On Wednesday, US carrier JetBlue Airways will make the inaugural flight -- the first of its kind since 1961 -- between Fort Lauderdale, Florida and the central Cuban city of Santa Clara.

Washington and Havana agreed in February to restore direct commercial flights -- part of the watershed changes initiated in December 2014 when US President Barack Obama and Cuba’s Raul Castro announced a thaw after more than 50 years of Cold War hostility.
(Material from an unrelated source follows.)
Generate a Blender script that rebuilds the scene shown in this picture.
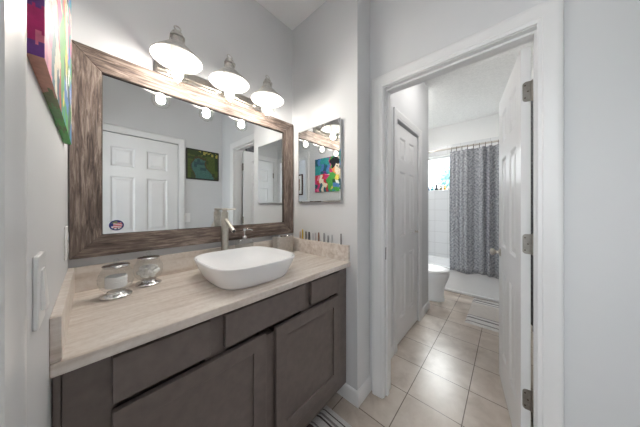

Diplomatic relations were restored in July 2015.

“Coinciding with this inaugural flight, US Transportation Secretary Anthony Foxx will travel to Cuba, landing at the Villa Clara airport and then going to Havana,” said Cuban Deputy Transportation Minister Eduardo Rodriguez.

It was not immediately clear if Foxx would actually be on the JetBlue flight.

Rodriguez said Foxx had “requested” meetings with his Cuban counterpart Adel Yzquierdo and with Foreign Minister Bruno Rodriguez.

“The revival of regular direct flights is a positive step and a contribution to the process of improving relations between the two countries,” Rodriguez said.

The US Department of Transportation (DOT) was not immediately available to comment on Foxx’s travel plans.

The restored scheduled air service will include 110 daily roundtrips, with 90 already authorized by both governments to nine Cuban airports, many of them in or near tourism hotspots.

The US government announced in June that six US airlines had been licensed to operate the non-Havana flights.

In addition to JetBlue, the others are American Airlines, Frontier Airlines, Silver Airways, Southwest Airlines and Sun Country Airlines.

They will be permitted to operate flights from airports in Miami, Fort Lauderdale, Chicago, Minneapolis-St. Paul and Philadelphia.

The Cuban cities to be served are Camaguey, Cayo Coco, Cayo Largo, Cienfuegos, Holguin, Manzanillo, Matanzas, Santa Clara and Santiago de Cuba.

In 1979, the two countries authorized charter flights, largely humanitarian in nature, to transport Cubans residing in the United States and limited categories of American travelers.

Except for a brief period in the 1980s, the charter flights have continued to operate. According to official figures, there were 4,783 charter flights in 2015 and 3,452 in the first six months of this year.